Home » La zampata del campione

Può capitare a tutti di giocare male una partita. Può capitare a tutti di giocare benissimo una partita. Può capitare a tutti di giocare, semplicemente, una partita.

Quello che però non può capitare a tutti, anzi capita solo a pochissimi, è essere un campione, far parte di quel ristrettissimo numero di giocatori che sanno spostare da soli l’equilibrio di una gara. Un gruppo di persone a cui capita di venire definite da chi li circonda”fuoriclasse” perché, oggettivamente, sono un po’ più forti degli altri, quelli che possono giocare bene, male o senza infamia né lode. Alla voce “campione”, il dizionario della lingua italiana dice: il giocatore, l’atleta, la squadra che eccellono in un’attività sportiva o che vincono un torneo o un titolo nazionale; questo significa che “campione” è colui che eccelle (e, magari, anche vince). Perché il campione può eccellere anche quando, paradossalmente, non eccelle per niente. Meglio ancora: un campione può spostare gli equilibri anche quando gioca decisamente male.

Come nel caso di Cristiano Ronaldo ieri sera, durante il Clásico: prestazione ectoplasmica ma nel tabellino c’è finito ancora una volta lui. Bravo non prendeva gol da otto partite e passa? Beh, CR7 ha posto fine alla sua striscia positiva con l’unica nota lieta della sua gara, il rigore tirato in maniera perfetta 10′ prima dell’intervallo. Il pallone pesava parecchio ma l’asso lusitano ha realizzato il tiro dal dischetto come se fosse la cosa più semplice del mondo e poi ha potuto così ripiombare nel suo rumoroso anonimato. In fondo, se ci si sofferma a pensare in quest’ottica, il peso specifico di quel penalty è stato tale che si potrebbe quasi affermare che a Ronaldo basta averlo trasformato per stabilire che l’attaccante dei Blancos abbia fatto il suo.

Quasi.

Perché il buon CR7, essendo appunto un campione, non poteva fermarsi lì, non doveva, nessuno si aspettava che avrebbe giocato male dopo. E invece ecco passaggi sbagliati a tonnellate e contropiede invitantissimi buttati a mare con rifiniture grossolane e assist dispersi nel nulla. Strana fenomenologia di un fenomeno: fa quel che serve di più quando serve di più ma poi si inabissa nell’anonimato. Per non uscirne fino al fischio finale, così come vi è rimasto immerso per la prima mezz’ora. Resta però un campione per quanto ha fatto prima di ieri e per quanto farà in futuro. Semplicemente, ha sbagliato una partita in toto (per sua colpa), eccezion fatta per quei pochi secondi in cui ha potuto dimostrare che è un fuoriclasse (per suo merito). E forse essere un campione è anche questo, se non soprattutto: incidere quando non lo si merita, quelle poche volte in cui non lo si sarebbe meritato, con nervi saldi e freddezza glaciale.

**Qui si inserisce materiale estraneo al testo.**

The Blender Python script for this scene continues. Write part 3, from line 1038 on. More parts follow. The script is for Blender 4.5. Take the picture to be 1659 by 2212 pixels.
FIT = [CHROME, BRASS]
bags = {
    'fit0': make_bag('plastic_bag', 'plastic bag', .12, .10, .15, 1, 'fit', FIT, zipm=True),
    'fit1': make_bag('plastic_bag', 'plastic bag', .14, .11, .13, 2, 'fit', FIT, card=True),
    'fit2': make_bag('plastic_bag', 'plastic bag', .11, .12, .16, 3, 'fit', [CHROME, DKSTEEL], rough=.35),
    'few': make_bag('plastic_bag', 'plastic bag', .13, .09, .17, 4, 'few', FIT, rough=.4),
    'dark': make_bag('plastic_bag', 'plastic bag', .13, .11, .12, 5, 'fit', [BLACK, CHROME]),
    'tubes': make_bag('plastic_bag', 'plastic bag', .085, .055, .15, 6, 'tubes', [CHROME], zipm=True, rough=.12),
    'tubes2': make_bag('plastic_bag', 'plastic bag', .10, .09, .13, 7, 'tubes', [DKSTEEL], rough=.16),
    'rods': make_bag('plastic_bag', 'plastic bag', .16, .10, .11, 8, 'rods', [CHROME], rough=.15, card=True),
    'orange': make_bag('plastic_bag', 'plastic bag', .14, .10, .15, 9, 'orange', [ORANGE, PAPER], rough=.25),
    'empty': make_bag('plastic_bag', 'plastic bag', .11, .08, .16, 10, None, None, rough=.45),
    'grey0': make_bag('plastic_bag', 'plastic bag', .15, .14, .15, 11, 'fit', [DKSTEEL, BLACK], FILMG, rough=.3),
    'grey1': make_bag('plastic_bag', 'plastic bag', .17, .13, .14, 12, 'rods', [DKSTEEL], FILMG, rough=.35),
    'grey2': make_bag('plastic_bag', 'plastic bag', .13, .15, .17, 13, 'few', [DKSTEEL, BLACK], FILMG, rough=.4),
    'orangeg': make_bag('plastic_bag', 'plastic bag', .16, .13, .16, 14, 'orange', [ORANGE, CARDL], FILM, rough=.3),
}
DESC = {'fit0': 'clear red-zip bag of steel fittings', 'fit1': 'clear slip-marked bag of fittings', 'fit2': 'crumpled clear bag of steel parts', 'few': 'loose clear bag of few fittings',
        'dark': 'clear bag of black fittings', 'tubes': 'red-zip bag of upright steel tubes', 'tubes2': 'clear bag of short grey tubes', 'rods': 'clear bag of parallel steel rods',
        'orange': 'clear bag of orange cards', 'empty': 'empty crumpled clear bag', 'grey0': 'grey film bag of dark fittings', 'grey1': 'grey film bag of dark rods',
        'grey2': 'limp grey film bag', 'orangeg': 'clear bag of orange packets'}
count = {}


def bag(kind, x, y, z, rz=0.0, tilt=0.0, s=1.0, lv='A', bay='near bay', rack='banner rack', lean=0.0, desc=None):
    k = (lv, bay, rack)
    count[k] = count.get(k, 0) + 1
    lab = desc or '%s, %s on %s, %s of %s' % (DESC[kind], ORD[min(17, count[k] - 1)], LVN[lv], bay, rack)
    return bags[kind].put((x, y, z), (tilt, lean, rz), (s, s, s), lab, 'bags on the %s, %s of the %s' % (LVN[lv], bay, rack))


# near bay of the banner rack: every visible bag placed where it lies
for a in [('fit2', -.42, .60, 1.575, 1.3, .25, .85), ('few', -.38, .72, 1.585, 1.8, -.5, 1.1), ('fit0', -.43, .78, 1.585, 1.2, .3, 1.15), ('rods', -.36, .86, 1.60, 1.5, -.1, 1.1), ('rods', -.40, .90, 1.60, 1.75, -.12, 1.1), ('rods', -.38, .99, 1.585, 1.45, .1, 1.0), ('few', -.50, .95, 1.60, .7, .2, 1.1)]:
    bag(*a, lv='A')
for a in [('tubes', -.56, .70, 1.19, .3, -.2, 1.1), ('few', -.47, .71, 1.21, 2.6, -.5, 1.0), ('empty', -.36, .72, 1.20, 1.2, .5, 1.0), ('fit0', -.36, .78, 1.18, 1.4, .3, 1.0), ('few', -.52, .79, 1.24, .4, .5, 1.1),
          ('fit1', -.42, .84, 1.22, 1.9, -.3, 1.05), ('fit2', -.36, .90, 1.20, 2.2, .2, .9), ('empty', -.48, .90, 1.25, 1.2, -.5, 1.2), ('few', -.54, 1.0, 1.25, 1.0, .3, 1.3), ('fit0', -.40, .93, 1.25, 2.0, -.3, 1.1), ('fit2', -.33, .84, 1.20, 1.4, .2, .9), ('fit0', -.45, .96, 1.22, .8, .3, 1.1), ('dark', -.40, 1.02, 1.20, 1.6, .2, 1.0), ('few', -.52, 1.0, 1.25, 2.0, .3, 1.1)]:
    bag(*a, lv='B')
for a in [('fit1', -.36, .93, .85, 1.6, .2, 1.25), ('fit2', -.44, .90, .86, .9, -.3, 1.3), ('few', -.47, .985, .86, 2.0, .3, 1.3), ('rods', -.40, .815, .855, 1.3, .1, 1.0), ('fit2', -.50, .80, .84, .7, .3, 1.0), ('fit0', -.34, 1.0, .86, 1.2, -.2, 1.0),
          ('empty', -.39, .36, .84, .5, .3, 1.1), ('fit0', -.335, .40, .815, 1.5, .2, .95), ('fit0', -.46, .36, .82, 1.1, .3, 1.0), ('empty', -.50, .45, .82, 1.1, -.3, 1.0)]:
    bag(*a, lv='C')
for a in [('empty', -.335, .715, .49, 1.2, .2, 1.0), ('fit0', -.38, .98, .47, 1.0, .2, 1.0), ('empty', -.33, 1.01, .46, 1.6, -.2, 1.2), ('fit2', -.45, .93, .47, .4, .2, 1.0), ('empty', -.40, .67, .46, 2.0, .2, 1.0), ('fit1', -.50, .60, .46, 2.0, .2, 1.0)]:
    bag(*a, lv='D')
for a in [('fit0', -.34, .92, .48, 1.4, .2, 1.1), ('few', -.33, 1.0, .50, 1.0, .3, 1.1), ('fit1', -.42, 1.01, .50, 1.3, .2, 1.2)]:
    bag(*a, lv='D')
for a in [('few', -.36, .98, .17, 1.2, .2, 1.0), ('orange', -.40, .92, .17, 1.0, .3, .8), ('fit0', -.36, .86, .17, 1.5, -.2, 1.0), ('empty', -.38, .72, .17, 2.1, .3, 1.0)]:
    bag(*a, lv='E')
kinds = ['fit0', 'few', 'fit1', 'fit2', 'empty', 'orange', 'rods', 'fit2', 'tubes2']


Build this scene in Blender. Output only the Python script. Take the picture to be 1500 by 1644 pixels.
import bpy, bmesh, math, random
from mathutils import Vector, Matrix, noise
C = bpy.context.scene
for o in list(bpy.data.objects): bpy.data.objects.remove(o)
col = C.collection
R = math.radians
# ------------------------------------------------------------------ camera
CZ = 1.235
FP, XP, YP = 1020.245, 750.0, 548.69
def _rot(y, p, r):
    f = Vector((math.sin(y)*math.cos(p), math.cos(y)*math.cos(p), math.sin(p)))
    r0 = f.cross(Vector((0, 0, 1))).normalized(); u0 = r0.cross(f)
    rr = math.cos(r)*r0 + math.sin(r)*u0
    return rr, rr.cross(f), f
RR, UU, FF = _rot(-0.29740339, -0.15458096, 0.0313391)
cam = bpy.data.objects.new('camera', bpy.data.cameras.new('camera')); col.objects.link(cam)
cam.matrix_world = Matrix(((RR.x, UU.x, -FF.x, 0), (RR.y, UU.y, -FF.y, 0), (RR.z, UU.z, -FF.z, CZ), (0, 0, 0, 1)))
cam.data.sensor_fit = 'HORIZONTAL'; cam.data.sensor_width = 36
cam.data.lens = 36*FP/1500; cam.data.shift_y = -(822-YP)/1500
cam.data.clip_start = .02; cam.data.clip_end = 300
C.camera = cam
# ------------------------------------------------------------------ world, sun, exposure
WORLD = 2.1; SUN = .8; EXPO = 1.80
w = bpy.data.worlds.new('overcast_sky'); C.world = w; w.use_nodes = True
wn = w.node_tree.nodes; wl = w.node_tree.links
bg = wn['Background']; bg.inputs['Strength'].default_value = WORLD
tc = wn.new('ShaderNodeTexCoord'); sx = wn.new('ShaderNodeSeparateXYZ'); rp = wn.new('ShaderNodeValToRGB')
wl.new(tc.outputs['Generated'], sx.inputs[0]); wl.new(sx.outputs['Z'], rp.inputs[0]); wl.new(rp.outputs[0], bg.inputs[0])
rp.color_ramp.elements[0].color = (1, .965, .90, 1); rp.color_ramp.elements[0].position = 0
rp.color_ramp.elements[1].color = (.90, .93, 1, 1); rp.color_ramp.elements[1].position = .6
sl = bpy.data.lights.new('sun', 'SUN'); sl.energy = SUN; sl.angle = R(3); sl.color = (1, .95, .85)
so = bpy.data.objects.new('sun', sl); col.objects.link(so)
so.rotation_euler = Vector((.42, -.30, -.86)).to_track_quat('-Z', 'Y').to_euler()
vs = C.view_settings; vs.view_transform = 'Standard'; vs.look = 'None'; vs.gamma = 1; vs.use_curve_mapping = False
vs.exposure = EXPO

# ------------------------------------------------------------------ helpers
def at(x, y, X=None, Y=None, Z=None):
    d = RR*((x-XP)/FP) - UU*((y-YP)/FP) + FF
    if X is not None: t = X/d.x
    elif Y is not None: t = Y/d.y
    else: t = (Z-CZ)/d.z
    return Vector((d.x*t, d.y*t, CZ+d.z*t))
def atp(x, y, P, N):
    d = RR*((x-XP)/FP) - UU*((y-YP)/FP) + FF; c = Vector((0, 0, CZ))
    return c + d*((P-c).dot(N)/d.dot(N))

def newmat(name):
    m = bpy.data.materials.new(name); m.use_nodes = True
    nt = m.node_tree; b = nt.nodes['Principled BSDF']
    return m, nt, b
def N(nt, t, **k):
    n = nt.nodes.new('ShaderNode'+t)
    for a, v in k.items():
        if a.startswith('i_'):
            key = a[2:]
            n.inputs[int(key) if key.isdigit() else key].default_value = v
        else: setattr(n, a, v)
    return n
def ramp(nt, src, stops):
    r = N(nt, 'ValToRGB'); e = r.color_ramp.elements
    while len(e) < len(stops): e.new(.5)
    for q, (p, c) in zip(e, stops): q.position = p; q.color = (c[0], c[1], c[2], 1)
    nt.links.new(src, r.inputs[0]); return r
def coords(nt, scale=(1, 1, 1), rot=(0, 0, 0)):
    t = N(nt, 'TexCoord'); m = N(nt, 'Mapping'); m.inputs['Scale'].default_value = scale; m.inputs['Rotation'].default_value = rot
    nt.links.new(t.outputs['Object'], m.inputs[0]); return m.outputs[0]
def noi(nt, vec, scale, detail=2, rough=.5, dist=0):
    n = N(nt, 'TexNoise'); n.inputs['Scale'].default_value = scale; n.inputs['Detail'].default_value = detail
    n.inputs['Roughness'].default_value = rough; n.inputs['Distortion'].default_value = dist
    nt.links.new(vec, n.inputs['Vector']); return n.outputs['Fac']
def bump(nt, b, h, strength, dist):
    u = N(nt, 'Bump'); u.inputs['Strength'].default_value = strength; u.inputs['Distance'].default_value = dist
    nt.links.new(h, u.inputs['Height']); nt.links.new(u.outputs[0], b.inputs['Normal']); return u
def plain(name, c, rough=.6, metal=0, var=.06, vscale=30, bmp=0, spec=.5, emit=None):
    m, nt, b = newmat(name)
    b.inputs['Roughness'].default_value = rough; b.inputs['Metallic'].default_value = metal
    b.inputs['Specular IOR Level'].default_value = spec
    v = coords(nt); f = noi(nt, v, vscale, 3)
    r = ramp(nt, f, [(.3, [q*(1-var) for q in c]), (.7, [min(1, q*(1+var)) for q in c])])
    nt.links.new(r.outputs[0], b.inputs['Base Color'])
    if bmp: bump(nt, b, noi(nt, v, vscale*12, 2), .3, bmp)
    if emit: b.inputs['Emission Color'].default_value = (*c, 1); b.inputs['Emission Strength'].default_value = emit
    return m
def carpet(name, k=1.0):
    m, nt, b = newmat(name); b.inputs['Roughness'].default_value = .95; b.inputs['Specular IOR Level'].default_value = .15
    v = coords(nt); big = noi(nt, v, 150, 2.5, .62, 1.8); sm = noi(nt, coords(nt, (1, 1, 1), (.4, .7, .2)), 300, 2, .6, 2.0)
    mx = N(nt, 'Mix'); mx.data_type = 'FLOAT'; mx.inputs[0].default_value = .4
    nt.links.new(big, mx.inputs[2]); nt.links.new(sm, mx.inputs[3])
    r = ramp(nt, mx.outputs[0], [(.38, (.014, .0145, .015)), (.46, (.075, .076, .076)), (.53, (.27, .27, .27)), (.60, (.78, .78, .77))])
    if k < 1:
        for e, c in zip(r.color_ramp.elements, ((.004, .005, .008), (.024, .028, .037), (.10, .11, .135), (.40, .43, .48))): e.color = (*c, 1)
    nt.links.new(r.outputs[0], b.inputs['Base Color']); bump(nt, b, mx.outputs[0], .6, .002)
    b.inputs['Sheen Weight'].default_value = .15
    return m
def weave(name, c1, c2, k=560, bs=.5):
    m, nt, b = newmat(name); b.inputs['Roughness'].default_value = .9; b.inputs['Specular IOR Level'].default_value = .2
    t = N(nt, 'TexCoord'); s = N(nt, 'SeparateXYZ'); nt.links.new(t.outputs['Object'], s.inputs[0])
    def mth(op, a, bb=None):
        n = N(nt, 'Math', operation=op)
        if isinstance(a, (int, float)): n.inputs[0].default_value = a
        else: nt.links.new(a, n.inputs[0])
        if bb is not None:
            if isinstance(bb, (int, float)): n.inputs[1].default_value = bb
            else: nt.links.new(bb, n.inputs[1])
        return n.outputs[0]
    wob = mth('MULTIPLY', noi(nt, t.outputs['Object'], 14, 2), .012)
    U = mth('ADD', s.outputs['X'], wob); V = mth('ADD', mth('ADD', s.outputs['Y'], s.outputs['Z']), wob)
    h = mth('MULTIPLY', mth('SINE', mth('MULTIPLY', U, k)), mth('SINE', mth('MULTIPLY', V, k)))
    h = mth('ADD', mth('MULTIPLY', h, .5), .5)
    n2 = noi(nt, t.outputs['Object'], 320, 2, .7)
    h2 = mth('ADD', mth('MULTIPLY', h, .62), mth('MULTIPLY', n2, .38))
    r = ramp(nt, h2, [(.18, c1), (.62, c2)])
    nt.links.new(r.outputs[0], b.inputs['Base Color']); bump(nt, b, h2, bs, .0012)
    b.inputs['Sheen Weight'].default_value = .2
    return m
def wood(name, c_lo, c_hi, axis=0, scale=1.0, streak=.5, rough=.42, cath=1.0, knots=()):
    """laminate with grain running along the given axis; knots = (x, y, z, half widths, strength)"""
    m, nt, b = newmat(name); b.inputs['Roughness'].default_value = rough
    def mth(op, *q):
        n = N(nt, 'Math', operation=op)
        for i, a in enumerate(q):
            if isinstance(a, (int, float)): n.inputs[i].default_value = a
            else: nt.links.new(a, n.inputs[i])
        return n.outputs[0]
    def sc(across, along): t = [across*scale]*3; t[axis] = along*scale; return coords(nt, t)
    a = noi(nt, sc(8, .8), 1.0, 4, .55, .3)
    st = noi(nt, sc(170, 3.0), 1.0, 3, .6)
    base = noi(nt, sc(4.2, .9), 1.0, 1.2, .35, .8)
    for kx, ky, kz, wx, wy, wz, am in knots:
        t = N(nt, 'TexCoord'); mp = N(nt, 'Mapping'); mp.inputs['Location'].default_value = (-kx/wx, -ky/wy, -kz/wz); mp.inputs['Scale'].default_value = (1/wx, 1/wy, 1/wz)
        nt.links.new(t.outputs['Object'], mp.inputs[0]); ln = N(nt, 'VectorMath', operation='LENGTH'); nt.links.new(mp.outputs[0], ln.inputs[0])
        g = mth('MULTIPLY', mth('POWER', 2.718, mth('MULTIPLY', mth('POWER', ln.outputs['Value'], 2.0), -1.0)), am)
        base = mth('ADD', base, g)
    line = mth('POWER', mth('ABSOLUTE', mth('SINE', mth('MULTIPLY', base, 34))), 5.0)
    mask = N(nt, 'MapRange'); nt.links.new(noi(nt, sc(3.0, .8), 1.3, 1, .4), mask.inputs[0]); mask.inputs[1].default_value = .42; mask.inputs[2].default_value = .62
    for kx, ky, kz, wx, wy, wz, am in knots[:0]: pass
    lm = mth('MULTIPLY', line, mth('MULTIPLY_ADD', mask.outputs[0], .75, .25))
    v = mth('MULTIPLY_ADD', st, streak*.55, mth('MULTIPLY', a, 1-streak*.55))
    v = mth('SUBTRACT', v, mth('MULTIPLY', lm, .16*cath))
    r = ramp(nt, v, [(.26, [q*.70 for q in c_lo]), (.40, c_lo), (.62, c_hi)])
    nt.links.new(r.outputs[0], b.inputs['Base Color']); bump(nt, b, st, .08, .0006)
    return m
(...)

A fare da contraltare al chiaroscurale rendimento del #7 nel Clásico, però, c’è Karim Benzema. Altro campione ma molto diverso dal patinato gemello del gol portoghese. A differenza di Cristiano, Karim ha giocato un gran match (come lo scorso anno nella medesima occasione), rendendosi pericolosissimo quando tanti dei suoi compagni dovevano ancora entrare in partita e suggellando la vittoria finale con un diagonale tanto preciso quanto bello, il gol che ha definitivamente spezzato le gambe al Barça. Un giocatore mai troppo amato dai tifosi madridisti ma che spesso ha segnato gol decisivi per le sorti del suo club, senza mai scendere sotto le venti marcature stagionali dal 2010 in poi (per la cronaca, ne ha firmati 119 in 248 incontri, non proprio bruscolini). Un finalizzatore coi fiocchi nonché, a oggi, probabilmente il miglior partner d’attacco possibile per CR7, un fuoriclasse che ha risposto presente all’appuntamento di gala contro il Barcellona e che ha saputo trascinare la squadra alla vittoria, coadiuvato dai compagni più ispirati (Isco su tutti, ma anche Marcelo).

Come in una medaglia, la partita del Real Madrid (che pure di campioni ne ha tanti) ha una doppia faccia: quella del fuoriclasse che stecca e sbaglia l’interpretazione di una sfida e quella del fenomeno che indovina la gara e gioca alla grande. Il denominatore comune? Semplice, che giochi bene o male un campione la sua “zampata” la lascia sempre.

Come Karim che ha giocato bene, come Cristiano che ha giocato male.